What I was wondering was about using ‘Green Leaves’ on observations of sedges/restiads/etc. where someone was kind enough to pay actual attention to the leaf sheath, honestly. It would be less about the plant and more about the observation, and it might just be really confusing (leaf sheaths are generally tiny brown things after all) but they’re also important…

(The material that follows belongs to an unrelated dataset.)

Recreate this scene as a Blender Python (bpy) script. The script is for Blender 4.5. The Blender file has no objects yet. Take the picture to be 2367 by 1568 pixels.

Yes, “on a computer.” As in on a PC or Mac but not on the app or full website on a tablet or phone, which makes it confusing for some users since the pop-up caption is not visible on such devices and not easily found by some users on PCs and Macs. Following is an example of green leaves that are arguably actually coloured leaves but some users might reasonably mark them as green, especially if they only add annotations on a tablet or phone. See my observation of Rhamnus cathartica leaves at https://inaturalist.ca/observations/254062562 . Perhaps if the pop-up caption is added to the tablet and phone apps and clearly visible (without need to access it through hovering the mouse cursor) on the website, the terms, Green Leaves and Colored Leaves would be clear to the vast majority of users.

what about an annotation for Seedling or Mature plants?
there are several species of plant seedlings that look completely different than the mature versions.
recently I have been adding many annotations to orchid observations I have near me, and I had this thought. Oftentimes at seedling stages, certain plants can not be ID’d to species (Epidendrum a good example).